Olhei para trás. Pessoas iam e vinham e nem notavam a velha mulher e seu desfile de lágrimas, dando a impressão de que a mulher fosse um apêndice do poste. Um objeto que, se notado, era mal visto, um sensação de "não quero ver a tristeza, a miséria; se não quero ver, não vejo; se não vejo não existe".
Mas ela existiu demais para mim naquele momento. Voltei, disse oi e perguntei se poderia fazer alguma coisa. Ela não disse nada, não sei se porque não quis ou porque não conseguia dizer nada.
Insisti se não poderia fazer algo para ajudá-la. Ela disse "ô meu filho...obrigada...mas não...pode ir por favor". Nessa hora chegou um rapaz, chamando ela de vó. Devia ser pouco mais velho que eu. Agradeceu minha preocupação e a levou embora.
Eu fiquei ali. Tentando entender tudo aquilo. E o mundo continuava indo e vindo. Girando, subindo, descendo, dobrando a esquina, comprando sapato, debitando do saldo, abrindo uma conta, assaltando uma casa, casando, desquitando. E eu continuei ali enquanto o mundo ignorava todo o resto.
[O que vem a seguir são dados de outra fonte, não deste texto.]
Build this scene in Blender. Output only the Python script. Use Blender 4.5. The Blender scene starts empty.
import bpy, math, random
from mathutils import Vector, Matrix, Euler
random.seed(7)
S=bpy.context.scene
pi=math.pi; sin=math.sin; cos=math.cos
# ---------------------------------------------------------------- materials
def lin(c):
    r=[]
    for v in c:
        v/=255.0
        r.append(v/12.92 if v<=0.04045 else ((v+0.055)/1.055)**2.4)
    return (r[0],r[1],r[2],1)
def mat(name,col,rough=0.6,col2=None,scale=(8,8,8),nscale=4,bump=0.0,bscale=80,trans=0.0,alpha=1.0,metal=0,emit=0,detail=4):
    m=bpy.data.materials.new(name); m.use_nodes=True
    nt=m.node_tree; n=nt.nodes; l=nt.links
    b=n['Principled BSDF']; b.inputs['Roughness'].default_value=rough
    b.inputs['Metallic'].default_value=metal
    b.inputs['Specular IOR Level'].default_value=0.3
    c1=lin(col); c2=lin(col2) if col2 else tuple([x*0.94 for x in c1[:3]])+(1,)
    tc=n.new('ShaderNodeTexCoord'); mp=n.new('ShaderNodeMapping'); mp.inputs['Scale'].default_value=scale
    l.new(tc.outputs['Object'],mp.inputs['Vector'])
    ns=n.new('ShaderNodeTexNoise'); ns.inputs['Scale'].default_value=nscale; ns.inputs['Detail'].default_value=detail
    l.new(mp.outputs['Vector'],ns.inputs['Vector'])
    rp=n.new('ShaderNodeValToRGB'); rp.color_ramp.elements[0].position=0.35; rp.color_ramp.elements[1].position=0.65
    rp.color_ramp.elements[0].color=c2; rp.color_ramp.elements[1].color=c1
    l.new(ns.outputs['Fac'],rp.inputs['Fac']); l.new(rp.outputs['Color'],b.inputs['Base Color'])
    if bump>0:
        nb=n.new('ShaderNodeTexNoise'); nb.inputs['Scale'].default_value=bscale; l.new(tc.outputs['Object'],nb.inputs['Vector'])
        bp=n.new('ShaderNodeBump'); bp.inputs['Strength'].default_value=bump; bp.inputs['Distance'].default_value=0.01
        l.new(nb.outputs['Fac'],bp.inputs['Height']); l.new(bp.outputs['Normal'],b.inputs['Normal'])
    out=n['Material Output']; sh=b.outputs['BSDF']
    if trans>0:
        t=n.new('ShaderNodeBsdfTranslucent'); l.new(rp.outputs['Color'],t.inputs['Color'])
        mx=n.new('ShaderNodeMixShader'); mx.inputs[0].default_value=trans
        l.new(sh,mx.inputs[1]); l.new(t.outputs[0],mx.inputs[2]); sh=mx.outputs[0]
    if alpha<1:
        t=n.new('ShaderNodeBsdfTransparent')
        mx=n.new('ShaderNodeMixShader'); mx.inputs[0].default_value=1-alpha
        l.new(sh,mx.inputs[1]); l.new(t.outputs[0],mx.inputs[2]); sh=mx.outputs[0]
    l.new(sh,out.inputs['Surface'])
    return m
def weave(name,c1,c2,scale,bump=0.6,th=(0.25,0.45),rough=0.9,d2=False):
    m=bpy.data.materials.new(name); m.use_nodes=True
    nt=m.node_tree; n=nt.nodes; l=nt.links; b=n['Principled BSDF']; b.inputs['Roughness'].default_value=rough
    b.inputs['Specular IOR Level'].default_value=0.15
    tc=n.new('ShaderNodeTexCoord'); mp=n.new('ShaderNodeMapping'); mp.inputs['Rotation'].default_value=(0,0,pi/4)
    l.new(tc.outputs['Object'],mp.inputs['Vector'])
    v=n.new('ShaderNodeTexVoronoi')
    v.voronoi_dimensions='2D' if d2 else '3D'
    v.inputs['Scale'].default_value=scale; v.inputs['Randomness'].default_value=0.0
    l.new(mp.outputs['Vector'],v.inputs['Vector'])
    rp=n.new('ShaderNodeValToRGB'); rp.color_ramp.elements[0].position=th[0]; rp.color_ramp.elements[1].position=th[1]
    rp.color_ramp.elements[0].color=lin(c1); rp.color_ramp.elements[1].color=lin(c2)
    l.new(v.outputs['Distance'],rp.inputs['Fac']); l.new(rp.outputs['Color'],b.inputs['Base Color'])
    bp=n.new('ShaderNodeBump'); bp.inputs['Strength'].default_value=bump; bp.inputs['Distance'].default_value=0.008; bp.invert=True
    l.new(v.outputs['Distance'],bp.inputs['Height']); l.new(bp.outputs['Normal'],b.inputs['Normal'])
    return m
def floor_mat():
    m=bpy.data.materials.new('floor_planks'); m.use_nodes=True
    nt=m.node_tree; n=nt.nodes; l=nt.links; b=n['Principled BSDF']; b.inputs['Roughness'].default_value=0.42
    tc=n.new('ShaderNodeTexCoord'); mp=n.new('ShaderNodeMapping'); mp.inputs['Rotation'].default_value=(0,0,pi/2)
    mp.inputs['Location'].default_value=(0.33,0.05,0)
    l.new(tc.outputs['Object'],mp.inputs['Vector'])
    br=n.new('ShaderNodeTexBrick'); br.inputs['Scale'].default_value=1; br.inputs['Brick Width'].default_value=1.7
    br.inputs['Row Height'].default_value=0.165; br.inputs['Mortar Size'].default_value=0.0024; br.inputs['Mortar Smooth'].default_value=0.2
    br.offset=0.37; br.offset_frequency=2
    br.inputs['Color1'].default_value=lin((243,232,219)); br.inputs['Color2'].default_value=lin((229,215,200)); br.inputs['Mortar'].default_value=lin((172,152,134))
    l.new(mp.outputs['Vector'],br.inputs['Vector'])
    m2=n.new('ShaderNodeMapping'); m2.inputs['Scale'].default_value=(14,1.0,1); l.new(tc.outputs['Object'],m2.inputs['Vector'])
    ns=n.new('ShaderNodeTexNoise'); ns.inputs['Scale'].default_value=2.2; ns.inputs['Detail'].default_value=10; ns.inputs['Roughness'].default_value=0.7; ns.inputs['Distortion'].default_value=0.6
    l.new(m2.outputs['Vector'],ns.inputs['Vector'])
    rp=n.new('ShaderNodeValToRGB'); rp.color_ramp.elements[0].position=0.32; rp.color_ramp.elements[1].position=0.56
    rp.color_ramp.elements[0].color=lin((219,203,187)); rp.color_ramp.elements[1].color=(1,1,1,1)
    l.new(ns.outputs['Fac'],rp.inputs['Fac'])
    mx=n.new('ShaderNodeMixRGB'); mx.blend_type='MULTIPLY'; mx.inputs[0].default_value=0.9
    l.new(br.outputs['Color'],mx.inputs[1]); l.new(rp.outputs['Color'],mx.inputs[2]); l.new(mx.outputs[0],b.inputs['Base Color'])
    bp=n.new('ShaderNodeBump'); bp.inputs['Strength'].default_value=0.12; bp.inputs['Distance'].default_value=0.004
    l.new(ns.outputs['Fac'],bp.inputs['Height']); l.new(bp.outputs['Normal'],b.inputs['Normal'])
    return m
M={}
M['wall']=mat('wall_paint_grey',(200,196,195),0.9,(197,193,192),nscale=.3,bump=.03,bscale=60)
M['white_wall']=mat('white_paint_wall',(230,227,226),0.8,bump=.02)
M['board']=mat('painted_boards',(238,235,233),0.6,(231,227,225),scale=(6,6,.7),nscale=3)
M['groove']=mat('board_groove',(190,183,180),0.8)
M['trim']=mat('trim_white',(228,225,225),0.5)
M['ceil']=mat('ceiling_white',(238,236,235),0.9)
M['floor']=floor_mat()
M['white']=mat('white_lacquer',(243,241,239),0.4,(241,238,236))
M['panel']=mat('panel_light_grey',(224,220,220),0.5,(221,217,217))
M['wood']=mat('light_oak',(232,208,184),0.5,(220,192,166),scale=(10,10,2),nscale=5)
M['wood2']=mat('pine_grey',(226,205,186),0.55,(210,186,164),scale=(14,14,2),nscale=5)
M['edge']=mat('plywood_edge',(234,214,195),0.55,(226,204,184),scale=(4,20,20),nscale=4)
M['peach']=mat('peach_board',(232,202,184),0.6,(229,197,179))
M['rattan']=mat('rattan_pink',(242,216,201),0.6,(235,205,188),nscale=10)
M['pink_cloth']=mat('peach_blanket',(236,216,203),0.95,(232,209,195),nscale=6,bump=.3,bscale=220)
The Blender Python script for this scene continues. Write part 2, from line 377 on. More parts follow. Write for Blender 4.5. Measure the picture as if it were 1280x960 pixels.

Aquela emoção dela, passou para mim. Fiquei preocupado com ela. Pensei: como, depois de ver uma mulher chorando de uma forma tão sentida e sincera daquele jeito, eu posso ignorar esse fato, fingir que nada aconteceu ?
A primeira imagem dela foi a que mais me chocou. E com certeza eu percebi que tinha uma estória ali a ser contada. Uma estória de muita emoção, dor e sem final feliz, pois, até o último capítulo, para mim, foi o neto recolhendo sua avó ainda em prantos. Porque ela chorava? Por que ela estava ali? Se fosse um filme, ela seria "mocinha" ou "vilã" ?
Ninguem sabe nada sobre ninguem. A minha estoria nem eu conheço direito, oque dizer então as outras pessoas. Ironicamente fiquei com a sensação de que a solidão é o sentimento coletivo,que nos une. Na solidão não estamos sozinhos. Na alegria talvez sejamos poucos.
Outra coisa que me impressionou foi o fato de ela estar apoiada no poste.
Na verdade ela estava debruçada no poste, que a segurava. Aquele poste sem braços era seu ombro amigo.
Fiquei pensando, quantas estórias podem ser tiradas desse poste.
Uma senhora em prantos o usou como apoio. Antes, talvez, um amor a primeira vista pode ter começado, um criminoso pode ter nesse poste trombado quando fugia da polícia, um carro nele pode ter batido, durante sua instalação o transito de pedestres pela calçada pode ter sido desviado, e assim duas pessoas que não se conheceriam, finalmente, se conheceram.
Há muitas estórias a serem contadas.
Todas merecem ouvidos para escutá-las, mãos para escreve-las e imaginação para inventá-las.
É isso que eu quero começar a fazer agora.